ECONOMY

Post-election blues for the economy

Economy and Finance Minister Nikos Christodoulakis will be called upon to balance calls from within the ruling PASOK party for a looser economic policy with the realistic needs of a tight fiscal policy. In this effort, his adversaries will likely outnumber his supporters. The results of the local government elections, which showed a clear erosion of the Socialists’ support among disgruntled farmers, are certain to cause increased pressure from frantic deputies elected in central and northern Greece for more handouts and farmers’ income support. The government’s concern over the slippage in support among what used to be one of the Socialists’ bedrock support groups was evident last Monday, when Prime Minister Costas Simitis and Christodoulakis met.

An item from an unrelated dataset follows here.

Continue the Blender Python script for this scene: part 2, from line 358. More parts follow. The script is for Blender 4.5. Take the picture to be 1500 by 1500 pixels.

After the meeting, the latter said that the government was giving priority to development in the countryside. He did not say how this could be accomplished without further stretching the budget, given the European Union’s rigid stance on farmers’ subsidies. Another issue that Christodoulakis has to resolve is the demands by many ministers for extra funds for their ministries. Leading the charge are Interior Minister Costas Skandalidis, Education Minister Petros Efthymiou and Health Minister Costas Stefanis. Sources say they will not easily back down from their demands. Their clash with Christodoulakis, buried during the pre-election period, is certain to resurface now that the elections are over. Christodoulakis is already facing a problem with balancing the 2002 budget, which was supposed to be in surplus. Spending has exceeded budget targets and there is a lag in revenues. Producing a surplus 2003 budget will be close to impossible, unless Greece wants to find itself again under tight EU scrutiny for imaginative, but ultimately counterproductive, accounting practices.